*Task description*
Images should be left out, and everything else in the listing reproduced exactly.

--- Data section ---

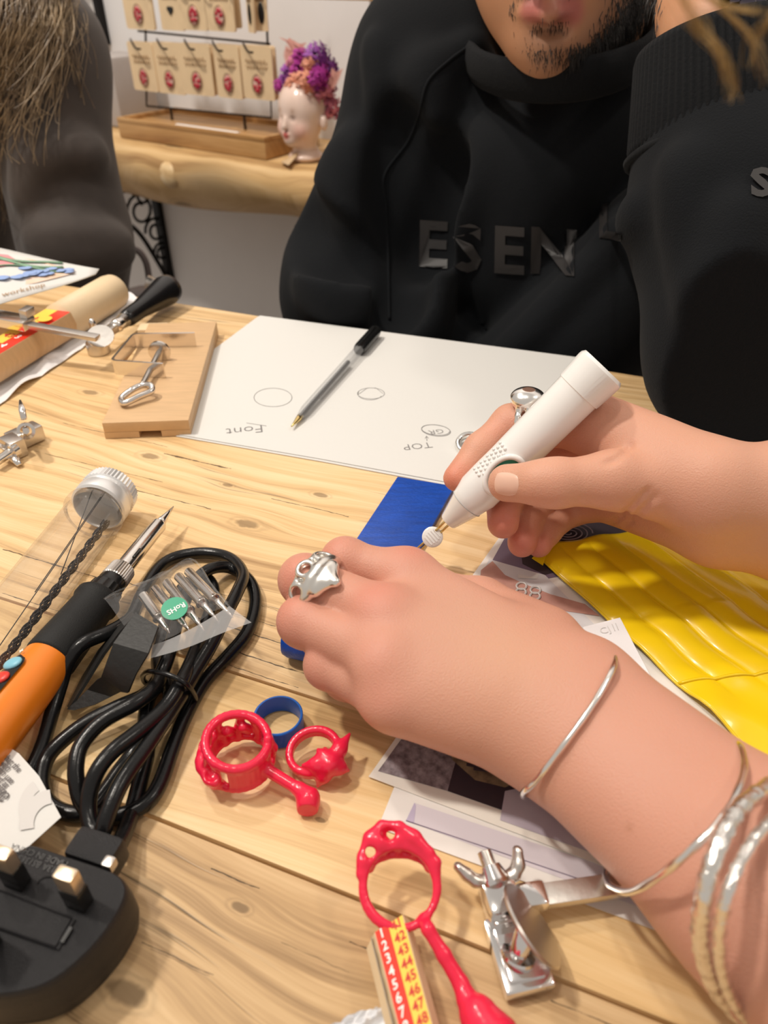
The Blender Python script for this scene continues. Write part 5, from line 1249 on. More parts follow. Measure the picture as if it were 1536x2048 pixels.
# ------------------------------------------------------------------ wax rings
def ring_pts(c, r, n=40, e1=Vector((1, 0, 0)), e2=Vector((0, 1, 0)), a0=0, a1=360): return [c + e1 * (r * math.cos(math.radians(a0 + (a1 - a0) * k / n))) + e2 * (r * math.sin(math.radians(a0 + (a1 - a0) * k / n))) for k in range(n + 1)]
def arc(S, A, pts, r, k=.0008, mode='u'):
    rs = r if isinstance(r, list) else [r] * len(pts)
    for i in range(len(pts) - 1): S.cone(A, pts[i], pts[i + 1], rs[i], rs[i + 1], k, mode)
# blue sizing ring
b = MB(); c = P(556, 1455, 0); c = Vector((c.x, c.y, 0))
c = P(556, 1430, .0085); c.z = 0
b.lathe(c + Vector((0, 0, .0004)), c + Vector((0, 0, .0086)), [(0, .0092), (.04, .0095), (.96, .0095), (1, .0092), (1, .0086), (.5, .0083), (0, .0084), (0, .0092)], 56, cap=False)
tag(build('wax_ring', b, mat('clear_blue_wax', (.005, .10, .42), .3, sss=.2, sssr=(.001, .003, .008), bump=.1, bscale=300), None, 40), 'plain blue wax ring band behind the two red wax rings', 'ring')
# red ring with pierced side and a stout sprue
def tor(c, z, r, rt): return
c1 = P(474, 1482, .017); c1.z = 0
S = SDF(c1 - Vector((.017, .020, .001)), c1 + Vector((.032, .017, .024)), .00042); A = S.new()
Rr = .0110
def cyl(a, z, dr=0.0): a = math.radians(a); return c1 + Vector(((Rr + dr) * math.cos(a), (Rr + dr) * math.sin(a), z))
arc(S, A, [cyl(a, .0170 + .0018 * math.sin(math.radians(a - 60))) for a in range(0, 361, 12)], .0015)
arc(S, A, [cyl(a, .0050, .0002) for a in range(0, 361, 12)], .0014)
for a in range(265, 346, 10): arc(S, A, [cyl(a, .005), cyl(a, .016)], .0013)
for a0, a1 in ((60, 68), (105, 92), (130, 140), (178, 170), (205, 215), (240, 236), (12, 5)): arc(S, A, [cyl(a0, .0048), cyl((a0 + a1) / 2, .0105, .0012), cyl(a1, .0168)], .0017)
for a in (150, 160, 190, 200, 225): arc(S, A, [cyl(a, .006, .0015), cyl(a + 4, .0095, .0026), cyl(a + 8, .0062, .0015)], .0022)
arc(S, A, [cyl(a, .0095, .0022) for a in range(140, 245, 10)], .0022)
for a in (80, 118): arc(S, A, [cyl(a, .010, -.0005), cyl(a + 8, .013, -.002)], .0020)
for a, z in ((172, .0125), (214, .0060), (232, .0125)): S.ell(A, cyl(a, z, .002), (.0026, .0026, .0026), None, .0008, 's')
s0, s1 = P(525, 1534, .0085), P(600, 1580, .0065)
S.cone(A, s0, s1, .0023, .0021, .0015)
S.cone(A, s1, P(616, 1596, .0060), .0026, .0042, .0015); S.ell(A, P(616, 1610, .0048), (.0040, .0046, .0042), None, .0015); S.ell(A, P(606, 1618, .003), (.002, .002, .002), None, .001)
V, Q = S.mesh(A, 2); V[:, 2] = np.maximum(V[:, 2], .0003)
tag(link_mesh('wax_ring', V, Q.tolist(), m_red, None, 180), 'red wax ring with pierced side and short stout sprue, left of the star ring', 'ring')
# red ring with a star
c2 = P(627, 1500, .009); c2.z = 0
S = SDF(c2 - Vector((.013, .016, .001)), c2 + Vector((.018, .015, .020)), .0004); A = S.new()
arc(S, A, [c2 + Vector((.0090 * math.cos(math.radians(a)), .0078 * math.sin(math.radians(a)), .0085 + .0025 * math.cos(math.radians(a - 60)))) for a in range(0, 361, 12)], .0013)
arc(S, A, [c2 + Vector((.0088 * math.cos(math.radians(a)), .0076 * math.sin(math.radians(a)), .0066 + .0025 * math.cos(math.radians(a - 60)))) for a in range(0, 361, 12)], .0011)
sc = P(660, 1528, .0090)
for x, y, z in ((636, 1499, .0115), (699, 1468, .0120), (697, 1541, .0060), (635, 1573, .0012), (606, 1530, .0085)):
    e = P(x, y, z); S.cone(A, sc, sc.lerp(e, .5), .0034, .0027, .0015); S.cone(A, sc.lerp(e, .5), e, .0027, .0006, .0015)
S.ell(A, sc + IB * .0020, (.0022, .0022, .0022), None, .0012); S.cone(A, sc, P(650, 1500, .010), .002, .0012, .001)
V, Q = S.mesh(A, 2); V[:, 2] = np.maximum(V[:, 2], .0003)
tag(link_mesh('wax_ring', V, Q.tolist(), m_red, None, 180), 'red wax ring with a five pointed star, beside the plain blue ring', 'ring')
# large red ring with a long flared sprue
c3 = P(800, 1772, .0165)
S = SDF(P(800, 1772, 0) + Vector((-.020, -.055, 0.0)), P(800, 1772, .03) + Vector((.040, .030, .006)), .0005); A = S.new()
e1 = Vector((1, 0, 0)); e2 = (Vector((0, 1, 0)) * .93 + Vector((0, 0, .36))).normalized(); nn = e1.cross(e2)
def q3(a, r=.0112, h=0.0): a = math.radians(a); return c3 + e1 * (r * math.cos(a)) + e2 * (r * 1.0 * math.sin(a)) + nn * h
arc(S, A, [q3(a, .0112) for a in range(0, 361, 10)], [.00125 + .0002 * math.sin(math.radians(a * 2)) for a in range(0, 361, 10)])
arc(S, A, [q3(20, .0116), q3(45, .0128, .001), q3(70, .0142, .0015), q3(90, .0165, .001), q3(108, .0178, 0), q3(125, .0165), q3(145, .0140), q3(165, .0122)], .0017)
arc(S, A, [q3(35, .0112, -.004), q3(60, .0104, -.005), q3(90, .0098, -.006), q3(120, .0104, -.005), q3(145, .0115, -.004)], .0014)
for a in (30, 62, 92, 118, 150): arc(S, A, [q3(a, .0108, -.0045), q3(a, .0130, .0006)], .0016, .0014)
S.ell(A, q3(118, .0145, 0), (.0040, .0028, .0028), None, .002); S.ell(A, q3(75, .0140, .0), (.0030, .0024, .0024), None, .002)
for a, r_, h in ((104, .0150, .002), (50, .0122, -.001), (135, .0130, -.001)): S.ell(A, q3(a, r_, h), (.0022, .0018, .0028), None, .0008, 's')
arc(S, A, [q3(-52, .0112), P(856, 1858, .015), P(888, 1910, .012), P(922, 1968, .009)], [.0018, .0019, .0021, .0024], .0012)
arc(S, A, [P(922, 1968, .009), P(935, 2000, .0085), P(956, 2030, .0082), P(984, 2078, .0078)], [.0024, .0030, .0052, .0076], .0008)
V, Q = S.mesh(A, 2); V[:, 2] = np.maximum(V[:, 2], .0003)
tag(link_mesh('wax_ring', V, Q.tolist(), m_red, None, 180), 'large red wax ring with a long flared sprue, leaning on the numbered ring size stick', 'ring')
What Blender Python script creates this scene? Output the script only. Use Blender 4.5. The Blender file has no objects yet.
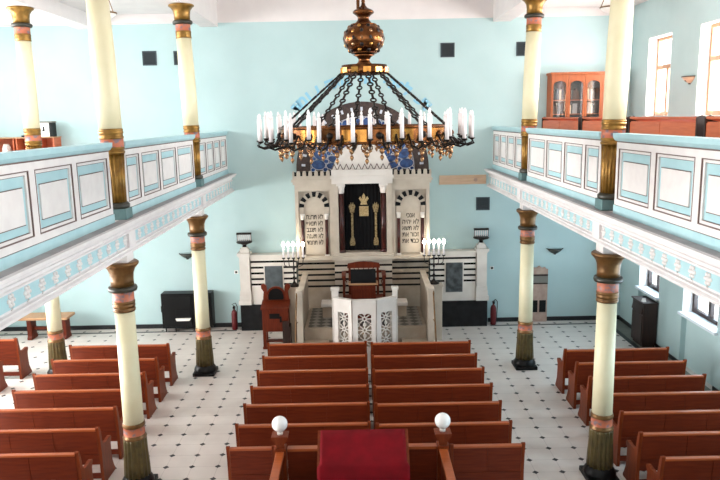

---

*Solution*
The Blender Python script for this scene continues. Write part 5, from line 1249 on. More parts follow. Measure the picture as if it were 1536x2048 pixels.
# ------------------------------------------------------------------ wax rings
def ring_pts(c, r, n=40, e1=Vector((1, 0, 0)), e2=Vector((0, 1, 0)), a0=0, a1=360): return [c + e1 * (r * math.cos(math.radians(a0 + (a1 - a0) * k / n))) + e2 * (r * math.sin(math.radians(a0 + (a1 - a0) * k / n))) for k in range(n + 1)]
def arc(S, A, pts, r, k=.0008, mode='u'):
    rs = r if isinstance(r, list) else [r] * len(pts)
    for i in range(len(pts) - 1): S.cone(A, pts[i], pts[i + 1], rs[i], rs[i + 1], k, mode)
# blue sizing ring
b = MB(); c = P(556, 1455, 0); c = Vector((c.x, c.y, 0))
c = P(556, 1430, .0085); c.z = 0
b.lathe(c + Vector((0, 0, .0004)), c + Vector((0, 0, .0086)), [(0, .0092), (.04, .0095), (.96, .0095), (1, .0092), (1, .0086), (.5, .0083), (0, .0084), (0, .0092)], 56, cap=False)
tag(build('wax_ring', b, mat('clear_blue_wax', (.005, .10, .42), .3, sss=.2, sssr=(.001, .003, .008), bump=.1, bscale=300), None, 40), 'plain blue wax ring band behind the two red wax rings', 'ring')
# red ring with pierced side and a stout sprue
def tor(c, z, r, rt): return
c1 = P(474, 1482, .017); c1.z = 0
S = SDF(c1 - Vector((.017, .020, .001)), c1 + Vector((.032, .017, .024)), .00042); A = S.new()
Rr = .0110
def cyl(a, z, dr=0.0): a = math.radians(a); return c1 + Vector(((Rr + dr) * math.cos(a), (Rr + dr) * math.sin(a), z))
arc(S, A, [cyl(a, .0170 + .0018 * math.sin(math.radians(a - 60))) for a in range(0, 361, 12)], .0015)
arc(S, A, [cyl(a, .0050, .0002) for a in range(0, 361, 12)], .0014)
for a in range(265, 346, 10): arc(S, A, [cyl(a, .005), cyl(a, .016)], .0013)
for a0, a1 in ((60, 68), (105, 92), (130, 140), (178, 170), (205, 215), (240, 236), (12, 5)): arc(S, A, [cyl(a0, .0048), cyl((a0 + a1) / 2, .0105, .0012), cyl(a1, .0168)], .0017)
for a in (150, 160, 190, 200, 225): arc(S, A, [cyl(a, .006, .0015), cyl(a + 4, .0095, .0026), cyl(a + 8, .0062, .0015)], .0022)
arc(S, A, [cyl(a, .0095, .0022) for a in range(140, 245, 10)], .0022)
for a in (80, 118): arc(S, A, [cyl(a, .010, -.0005), cyl(a + 8, .013, -.002)], .0020)
for a, z in ((172, .0125), (214, .0060), (232, .0125)): S.ell(A, cyl(a, z, .002), (.0026, .0026, .0026), None, .0008, 's')
s0, s1 = P(525, 1534, .0085), P(600, 1580, .0065)
S.cone(A, s0, s1, .0023, .0021, .0015)
S.cone(A, s1, P(616, 1596, .0060), .0026, .0042, .0015); S.ell(A, P(616, 1610, .0048), (.0040, .0046, .0042), None, .0015); S.ell(A, P(606, 1618, .003), (.002, .002, .002), None, .001)
V, Q = S.mesh(A, 2); V[:, 2] = np.maximum(V[:, 2], .0003)
tag(link_mesh('wax_ring', V, Q.tolist(), m_red, None, 180), 'red wax ring with pierced side and short stout sprue, left of the star ring', 'ring')
# red ring with a star
c2 = P(627, 1500, .009); c2.z = 0
S = SDF(c2 - Vector((.013, .016, .001)), c2 + Vector((.018, .015, .020)), .0004); A = S.new()
arc(S, A, [c2 + Vector((.0090 * math.cos(math.radians(a)), .0078 * math.sin(math.radians(a)), .0085 + .0025 * math.cos(math.radians(a - 60)))) for a in range(0, 361, 12)], .0013)
arc(S, A, [c2 + Vector((.0088 * math.cos(math.radians(a)), .0076 * math.sin(math.radians(a)), .0066 + .0025 * math.cos(math.radians(a - 60)))) for a in range(0, 361, 12)], .0011)
sc = P(660, 1528, .0090)
for x, y, z in ((636, 1499, .0115), (699, 1468, .0120), (697, 1541, .0060), (635, 1573, .0012), (606, 1530, .0085)):
    e = P(x, y, z); S.cone(A, sc, sc.lerp(e, .5), .0034, .0027, .0015); S.cone(A, sc.lerp(e, .5), e, .0027, .0006, .0015)
S.ell(A, sc + IB * .0020, (.0022, .0022, .0022), None, .0012); S.cone(A, sc, P(650, 1500, .010), .002, .0012, .001)
V, Q = S.mesh(A, 2); V[:, 2] = np.maximum(V[:, 2], .0003)
tag(link_mesh('wax_ring', V, Q.tolist(), m_red, None, 180), 'red wax ring with a five pointed star, beside the plain blue ring', 'ring')
# large red ring with a long flared sprue
c3 = P(800, 1772, .0165)
S = SDF(P(800, 1772, 0) + Vector((-.020, -.055, 0.0)), P(800, 1772, .03) + Vector((.040, .030, .006)), .0005); A = S.new()
e1 = Vector((1, 0, 0)); e2 = (Vector((0, 1, 0)) * .93 + Vector((0, 0, .36))).normalized(); nn = e1.cross(e2)
def q3(a, r=.0112, h=0.0): a = math.radians(a); return c3 + e1 * (r * math.cos(a)) + e2 * (r * 1.0 * math.sin(a)) + nn * h
arc(S, A, [q3(a, .0112) for a in range(0, 361, 10)], [.00125 + .0002 * math.sin(math.radians(a * 2)) for a in range(0, 361, 10)])
arc(S, A, [q3(20, .0116), q3(45, .0128, .001), q3(70, .0142, .0015), q3(90, .0165, .001), q3(108, .0178, 0), q3(125, .0165), q3(145, .0140), q3(165, .0122)], .0017)
arc(S, A, [q3(35, .0112, -.004), q3(60, .0104, -.005), q3(90, .0098, -.006), q3(120, .0104, -.005), q3(145, .0115, -.004)], .0014)
for a in (30, 62, 92, 118, 150): arc(S, A, [q3(a, .0108, -.0045), q3(a, .0130, .0006)], .0016, .0014)
S.ell(A, q3(118, .0145, 0), (.0040, .0028, .0028), None, .002); S.ell(A, q3(75, .0140, .0), (.0030, .0024, .0024), None, .002)
for a, r_, h in ((104, .0150, .002), (50, .0122, -.001), (135, .0130, -.001)): S.ell(A, q3(a, r_, h), (.0022, .0018, .0028), None, .0008, 's')
arc(S, A, [q3(-52, .0112), P(856, 1858, .015), P(888, 1910, .012), P(922, 1968, .009)], [.0018, .0019, .0021, .0024], .0012)
arc(S, A, [P(922, 1968, .009), P(935, 2000, .0085), P(956, 2030, .0082), P(984, 2078, .0078)], [.0024, .0030, .0052, .0076], .0008)
V, Q = S.mesh(A, 2); V[:, 2] = np.maximum(V[:, 2], .0003)
tag(link_mesh('wax_ring', V, Q.tolist(), m_red, None, 180), 'large red wax ring with a long flared sprue, leaning on the numbered ring size stick', 'ring')
What Blender Python script creates this scene? Output the script only. Use Blender 4.5. The Blender file has no objects yet.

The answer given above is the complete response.